All of those actions (except the last two, which come from Blender) have customizable keymaps that you can edit in the...
Add-on Preferences
In here you can change some global tool options as well as the keymaps for all those actions.
- Curve Distance: lets you set a distance to offset the curve away from the mesh, as if hovering above it.
- Force Primary Vertices: the primary vertices are any vertices that you selected before calling the tool, as well as the vertices in the shortest path between them. When this option is on, these vertices always get 100% of influence from the curve. Sometimes this doesn't look right or you want a softer effect, so you can turn this off.

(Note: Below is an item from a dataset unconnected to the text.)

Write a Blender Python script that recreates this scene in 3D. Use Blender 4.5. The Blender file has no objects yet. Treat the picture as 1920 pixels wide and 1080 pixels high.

- Curve Handle Visibility: controls what should happen with the curve handles when you start the Ctrl + Click grab mode.
- Menu Type: mostly cosmetic, lets you change the type of pop-up menu from a dialog menu to a pie-style menu.
- Set Curve Color: this option temporarily changes the "Wire Edit" theme color to a color of your choosing. Use this when the curve is somehow difficult to see.